Vikatan had been making shows (Thirumathi Selvam and Kolangal) for Sun TV for over two decades. In 2020 it went digital with daily show Vallamai Tharayo on YouTube, picked up and dubbed by ETV (Telugu) and Flowers TV (Malayalam).
Meanwhile Disney+ Hotstar, which Vikatan had approached four years ago, commissioned November Story, about a celebrated crime novelist with Alzheimer’s found at a murder scene with no memory of what happened. His daughter’s attempt to unravel the truth got a phenomenal rating of 8 on IMDB.
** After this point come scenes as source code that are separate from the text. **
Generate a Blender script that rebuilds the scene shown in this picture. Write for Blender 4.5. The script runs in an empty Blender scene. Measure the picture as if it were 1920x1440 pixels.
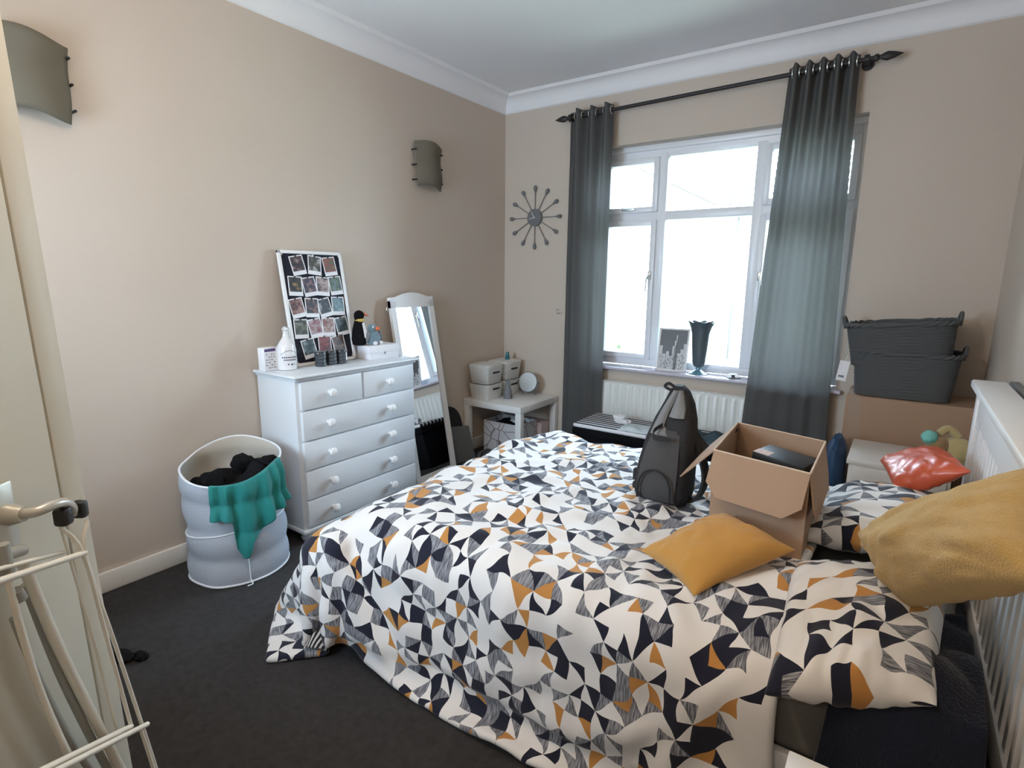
import bpy, bmesh, math, random
from mathutils import Vector, Matrix, noise
R = math.radians
SC = bpy.context.scene
COL = SC.collection
random.seed(7)

# ---------------------------------------------------------------- camera, world, light, exposure
cam_d = bpy.data.cameras.new('camera'); cam = bpy.data.objects.new('camera', cam_d); COL.objects.link(cam)
YAW, PITCH, ROLL, FPX = .6101, .1909, .009, 1038.8
_f = Vector((-math.sin(YAW)*math.cos(PITCH), math.cos(YAW)*math.cos(PITCH), -math.sin(PITCH)))
_r = _f.cross(Vector((0, 0, 1))).normalized(); _u = _r.cross(_f)
_r2 = _r*math.cos(ROLL)+_u*math.sin(ROLL); _u2 = -_r*math.sin(ROLL)+_u*math.cos(ROLL)
m = Matrix((( _r2.x, _u2.x, -_f.x, 2.7858), (_r2.y, _u2.y, -_f.y, -3.8614), (_r2.z, _u2.z, -_f.z, 1.4021), (0, 0, 0, 1)))
cam.matrix_world = m
cam_d.sensor_width = 36; cam_d.lens = FPX*36/1920; cam_d.clip_start = .02
SC.camera = cam

w = bpy.data.worlds.new('sky'); SC.world = w; w.use_nodes = True
w.node_tree.nodes['Background'].inputs[0].default_value = (.62, .80, 1, 1)
w.node_tree.nodes['Background'].inputs[1].default_value = 26

def portal(loc, sx, sy, rx):
    d = bpy.data.lights.new('window_portal', 'AREA'); o = bpy.data.objects.new('window_portal', d); COL.objects.link(o)
    d.shape = 'RECTANGLE'; d.size = sx; d.size_y = sy; o.location = loc; o.rotation_euler = (R(rx), 0, 0); d.cycles.is_portal = True
portal((1.65, .3, 1.54), 1.72, 1.6, -90)          # daylight through the window in the picture
portal((.80, -4.40, 1.55), .95, 1.15, 90)        # daylight through the unseen window added behind the camera as fill

def lamp(name, loc, energy, color, r):
    d = bpy.data.lights.new(name, 'POINT'); o = bpy.data.objects.new(name, d); COL.objects.link(o)
    d.energy = energy; d.color = color; d.shadow_soft_size = r; o.location = loc
lamp('ceiling_fill', (1.75, -3.35, 2.45), 26, (1, .80, .60), .12)  # warm fill added out of view under the ceiling, no fitting modelled
lamp('hall_fill', (2.5, -4.9, 2.2), 14, (1, .92, .82), .15)  # unseen fill lamp added beyond the doorway to soften the room

SC.view_settings.view_transform = 'Standard'; SC.view_settings.look = 'None'
SC.view_settings.exposure = 0.28; SC.view_settings.gamma = 1; SC.view_settings.use_curve_mapping = False
SC.cycles.use_denoising = True
SC.cycles.max_bounces = 12; SC.cycles.diffuse_bounces = 6; SC.cycles.sample_clamp_indirect = 8
SC.cycles.caustics_reflective = False; SC.cycles.caustics_refractive = False

# ---------------------------------------------------------------- helpers
MW = {}
def thing(name, label, cat, loc=(0, 0, 0), rotz=0, group=None, kind=None):
    o = bpy.data.objects.new(name, None); COL.objects.link(o); o.empty_display_size = .05
    o.location = loc; o.rotation_euler = (0, 0, rotz)
    MW[o.name] = Matrix.Translation(loc) @ Matrix.Rotation(rotz, 4, 'Z')
    return tag(o, label, cat, group, kind)
def tag(o, label=None, cat=None, group=None, kind=None):
    if label: o['label'] = label
    if cat: o['category'] = cat
    if group: o['group'] = group
    if kind: o['kind'] = kind
    return o
def add(name, bm, mat, parent=None, smooth=True, local=False, sub=0, label=None, angle=40, fixn=True):
    """link one bmesh as one object; world coordinates unless local=True"""
    if fixn: bmesh.ops.recalc_face_normals(bm, faces=bm.faces[:])
    for f in bm.faces: f.smooth = smooth
    if smooth:
        for e in bm.edges:
            if len(e.link_faces) == 2 and e.calc_face_angle(0) > R(angle): e.smooth = False
    me = bpy.data.meshes.new(name); o = bpy.data.objects.new(name, me); COL.objects.link(o)
    if parent is not None:
        o.parent = parent; P = MW[parent.name]
        if not local: bmesh.ops.transform(bm, matrix=P.inverted(), verts=bm.verts)
        MW[o.name] = P.copy()
    else:
        xs = [v.co for v in bm.verts]
        c = Vector(((min(v.x for v in xs)+max(v.x for v in xs))/2, (min(v.y for v in xs)+max(v.y for v in xs))/2, min(v.z for v in xs)))
        bmesh.ops.translate(bm, vec=-c, verts=bm.verts); o.location = c; MW[o.name] = Matrix.Translation(c)
    bm.to_mesh(me); bm.free()
    for mt in (mat if isinstance(mat, (list, tuple)) else [mat]): me.materials.append(mt)
    if sub:
        s = o.modifiers.new('sub', 'SUBSURF'); s.levels = sub; s.render_levels = sub
    if label: o['label'] = label
    return o
def struct(name, bm, mat, **k):
    o = add(name, bm, mat, **k)
    if not k.get('parent'): o['kind'] = 'structure'
    return o
def copy_tree(root, loc, rotz=None):
    r = root.copy(); COL.objects.link(r); r.location = loc
    if rotz is not None: r.rotation_euler = (0, 0, rotz)
    for ch in root.children:
        c = ch.copy(); COL.objects.link(c); c.parent = r
        for g in ch.children:
            d = g.copy(); COL.objects.link(d); d.parent = c
    return r

def box(bm, x0, x1, y0, y1, z0, z1, bev=0, seg=2, M=None, mi=0):
    vs = [bm.verts.new((x, y, z)) for x in (x0, x1) for y in (y0, y1) for z in (z0, z1)]
    idx = [(0, 1, 3, 2), (4, 6, 7, 5), (0, 4, 5, 1), (2, 3, 7, 6), (0, 2, 6, 4), (1, 5, 7, 3)]
    fs = [bm.faces.new([vs[i] for i in f]) for f in idx]
    for f in fs: f.material_index = mi
    geo = vs
    if bev:
        es = list({e for f in fs for e in f.edges})
        r = bmesh.ops.bevel(bm, geom=es, offset=bev, segments=seg, affect='EDGES', profile=.5, clamp_overlap=True)
        geo = list({v for f in r['faces'] for v in f.verts} | {v for v in vs if v.is_valid})
        if mi:
            for f in r['faces']: f.material_index = mi
    if M is not None: bmesh.ops.transform(bm, matrix=M, verts=[v for v in geo if v.is_valid])
    return bm
def B(*a, **k): return box(bmesh.new(), *a, **k)
def ring_loft(bm, rings, cap=True, closed=True):
    rows = [[bm.verts.new(p) for p in r] for r in rings]
    n = len(rows[0])
    for a, b in zip(rows, rows[1:]):
        for i in range(n if closed else n-1):
            j = (i+1) % n
            bm.faces.new((a[i], a[j], b[j], b[i]))
    if cap and closed:
        bm.faces.new(rows[0][::-1]); bm.faces.new(rows[-1])
    return bm
def lathe(bm, prof, c=(0, 0, 0), n=24, axis='Z', cap=True, M=None):
    rings = []
    for r, z in prof:
        ring = []
        for i in range(n):
            a = 2*math.pi*i/n; x, y = max(r, 1e-4)*math.cos(a), max(r, 1e-4)*math.sin(a)
            p = (x, y, z) if axis == 'Z' else ((z, x, y) if axis == 'X' else (x, z, y))
            q = Vector(p)+Vector(c)
            ring.append(M @ q if M is not None else q)
        rings.append(ring)
    return ring_loft(bm, rings, cap)
def tube(bm, pts, r, n=10, cap=True, closed=False):
    pts = [Vector(p) for p in pts]; rings = []; up = None
    for i, p in enumerate(pts):
        if closed: t = pts[(i+1) % len(pts)]-pts[i-1]
        else: t = pts[min(i+1, len(pts)-1)]-pts[max(i-1, 0)]
        t.normalize()
        if up is None: up = t.orthogonal().normalized()
        up = (up-t*up.dot(t)).normalized(); s = t.cross(up)
        rr = r[i] if isinstance(r, (list, tuple)) else r
        rings.append([p+(up*math.cos(2*math.pi*k/n)+s*math.sin(2*math.pi*k/n))*rr for k in range(n)])
    if closed: rings.append(rings[0])
    ring_loft(bm, rings, cap and not closed)
    if closed: bmesh.ops.remove_doubles(bm, verts=bm.verts, dist=1e-6)
    return bm
def T(pts, r, n=10, **k): return tube(bmesh.new(), pts, r, n, **k)
def smooth_path(pts, n=6):
    pts = [Vector(p) for p in pts]; out = []
    for i in range(len(pts)-1):
        p0, p1, p2, p3 = pts[max(i-1, 0)], pts[i], pts[i+1], pts[min(i+2, len(pts)-1)]
        for k in range(n):
            t = k/n
            out.append(.5*((2*p1)+(-p0+p2)*t+(2*p0-5*p1+4*p2-p3)*t*t+(-p0+3*p1-3*p2+p3)*t**3))
    return out+[pts[-1]]
def superring(c, rx, ry, n=28, e=2.6, rot=0):
    out = []
    for i in range(n):
        a = 2*math.pi*i/n; ca, sa = math.cos(a), math.sin(a)
        x = rx*math.copysign(abs(ca)**(2/e), ca); y = ry*math.copysign(abs(sa)**(2/e), sa)
        out.append(Vector((c[0]+x*math.cos(rot)-y*math.sin(rot), c[1]+x*math.sin(rot)+y*math.cos(rot), c[2])))
    return out
def blob(bm, c, r, n=3, amp=.0, fr=6, M=None):
    q = bmesh.ops.create_icosphere(bm, subdivisions=n, radius=1)
    for v in q['verts']:
        k = 1+amp*noise.noise(v.co*fr*.3+Vector(c)*9)
        p = Vector((v.co.x*r[0]*k, v.co.y*r[1]*k, v.co.z*r[2]*k))
        if M is not None: p = M @ p
        v.co = p+Vector(c)
    return bm

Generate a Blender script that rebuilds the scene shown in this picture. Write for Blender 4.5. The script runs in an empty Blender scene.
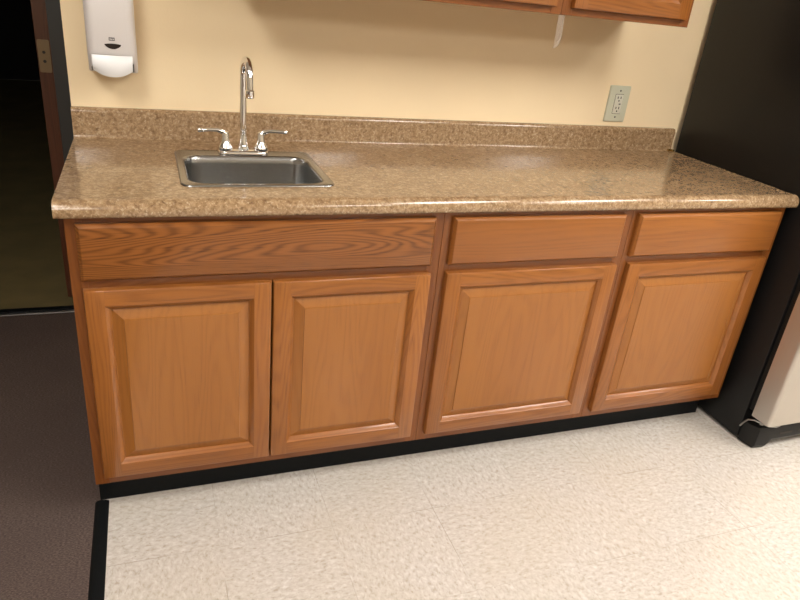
import bpy, bmesh, math, random
from mathutils import Vector, Matrix
random.seed(7)
S = bpy.context.scene
COL = S.collection
PI = math.pi

# ------------------------------------------------------------------ helpers
def tag(o, label=None, cat=None, group=None, kind=None):
    if label: o['label'] = label
    if cat: o['category'] = cat
    if group: o['group'] = group
    if kind: o['kind'] = kind
    return o

def empty(name, loc, label, cat, group=None):
    o = bpy.data.objects.new(name, None)
    o.empty_display_size = .05
    COL.objects.link(o)
    o.location = loc
    return tag(o, label, cat, group)

def obj(name, bm, mats, parent=None, smooth=None):
    """link a bmesh given in WORLD coordinates as one mesh object"""
    me = bpy.data.meshes.new(name)
    bmesh.ops.recalc_face_normals(bm, faces=bm.faces[:])
    pl = Vector((0, 0, 0))
    o = bpy.data.objects.new(name, me)
    if parent:
        p = parent
        while p:
            pl = pl + p.location
            p = p.parent
        bmesh.ops.translate(bm, verts=bm.verts[:], vec=-pl)
    bm.to_mesh(me)
    bm.free()
    if not isinstance(mats, (list, tuple)): mats = [mats]
    for m in mats: me.materials.append(m)
    if smooth is not None:
        for f in me.polygons: f.use_smooth = True
        me.set_sharp_from_angle(angle=math.radians(smooth))
    COL.objects.link(o)
    if parent: o.parent = parent
    return o

def struct(name, bm, mats, smooth=None):
    return tag(obj(name, bm, mats, None, smooth), kind='structure')

def BM(): return bmesh.new()

def box(bm, a, b, bev=0, seg=2, mi=0):
    """axis aligned box between corners a and b, optionally bevelled"""
    t = bmesh.new()
    bmesh.ops.create_cube(t, size=1)
    for v in t.verts:
        v.co = Vector([(a[i] + b[i]) / 2 + v.co[i] * (b[i] - a[i]) for i in range(3)])
    if bev:
        bmesh.ops.bevel(t, geom=t.edges[:], offset=bev, segments=seg, affect='EDGES', profile=.5)
    merge(bm, t, mi)

def merge(bm, t, mi=0, M=None):
    vm = {}
    for v in t.verts: vm[v] = bm.verts.new(M @ v.co if M else v.co)
    for f in t.faces:
        try:
            g = bm.faces.new([vm[v] for v in f.verts]); g.material_index = mi
        except ValueError: pass
    t.free()

def lathe(bm, prof, c, n=28, axis='z', mi=0):
    """prof: list of (radius, height)"""
    rings = []
    for r, h in prof:
        ring = []
        for i in range(n):
            a = 2 * PI * i / n
            x, y = r * math.cos(a), r * math.sin(a)
            p = {'z': (x, y, h), 'y': (x, h, y), 'x': (h, x, y)}[axis]
            ring.append(bm.verts.new(Vector(p) + Vector(c)))
        rings.append(ring)
    for A, B in zip(rings, rings[1:]):
        for i in range(n):
            f = bm.faces.new((A[i], A[(i + 1) % n], B[(i + 1) % n], B[i])); f.material_index = mi
    for R in (rings[0], rings[-1]):
        f = bm.faces.new(R); f.material_index = mi

def tube(bm, pts, rad, n=16, flat=1.0, mi=0):
    """swept round tube; rad a number or a list"""
    pts = [Vector(p) for p in pts]
    N = len(pts)
    rads = rad if isinstance(rad, (list, tuple)) else [rad] * N
    ref = Vector((1, 0, 0))
    rings = []
    for i, p in enumerate(pts):
        t = (pts[min(i + 1, N - 1)] - pts[max(i - 1, 0)]).normalized()
        if abs(t.dot(ref)) > .95: ref = Vector((0, 0, 1)) if abs(t.z) < .9 else Vector((0, 1, 0))
        s = (ref - t * ref.dot(t)).normalized(); u = t.cross(s); ref = s
        rings.append([bm.verts.new(p + s * rads[i] * math.cos(2 * PI * k / n) + u * rads[i] * flat * math.sin(2 * PI * k / n)) for k in range(n)])
    for A, B in zip(rings, rings[1:]):
        for i in range(n):
            f = bm.faces.new((A[i], A[(i + 1) % n], B[(i + 1) % n], B[i])); f.material_index = mi
    bm.faces.new(rings[0]); bm.faces.new(rings[-1])

def extrude_x(bm, prof, xs, mi=0, caps=True):
    """closed profile of (y, z) swept along the x stations"""
    rings = [[bm.verts.new((x, y, z)) for y, z in prof] for x in xs]
    n = len(prof)
    for A, B in zip(rings, rings[1:]):
        for i in range(n):
            f = bm.faces.new((A[i], A[(i + 1) % n], B[(i + 1) % n], B[i])); f.material_index = mi
    if caps:
        bm.faces.new(rings[0]); bm.faces.new(rings[-1])

def rrect(x0, x1, y0, y1, r, n=6):
    out = []
    for cx, cy, a0 in ((x1 - r, y1 - r, 0), (x0 + r, y1 - r, 90), (x0 + r, y0 + r, 180), (x1 - r, y0 + r, 270)):
        for i in range(n + 1):
            a = math.radians(a0 + 90 * i / n)
            out.append((cx + r * math.cos(a), cy + r * math.sin(a)))
    return out

def loft(bm, rings, cap0=False, cap1=False, mi=0):
    R = [[bm.verts.new(p) for p in ring] for ring in rings]
    n = len(R[0])
    for A, B in zip(R, R[1:]):
        for i in range(n):
            f = bm.faces.new((A[i], A[(i + 1) % n], B[(i + 1) % n], B[i])); f.material_index = mi
    if cap0: bm.faces.new(R[0])
    if cap1: bm.faces.new(R[-1])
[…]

Much of this deep localising is reminiscent of broadcast television. The first moves to offer programming in languages other than Hindi came from local entrepreneurs like Kalanithi Maran (Sun TV, Tamil, 1993) or Ramoji Rao (Eenadu TV, Telugu, 1995). Later Zee, Star and Viacom18 entered the game.
Some, such as Zee, built organically. Others bought out local entrepreneurs. Star, for instance, acquired Asianet in 2008 and Maa TV in 2015 to build its non-Hindi business.
This forced the biggies to up their game.
“Given the number of languages India has, the option for one language OTT always exists. The questions are around long-term economics and the evolution of the local content ecosystem to support that growth,” says Vijay Subramaniam, Amazon Prime Video’s director and content head. Amazon Prime Video offers eight Indian languages and has been aggressively building its non-Hindi library.
He has a point. Dasgupta talks about the issues with acquiring shows and films from Manipur, Tripura and other states. So do other OTTs and broadcasters. The production ecosystem in many languages, such as Odia or Punjabi, is not robust like it is in Hindi or Tamil. There aren’t enough line producers, technicians, writers and crew members. As more OTTs rush in, the situation will remain difficult until an ecosystem develops.
For now, audience numbers for regional-language streaming platforms are small, with none on any top 10 lists. But they can’t be ruled out.
As past video entertainment environments in India have showed, regional languages have the power to rise up and dominate.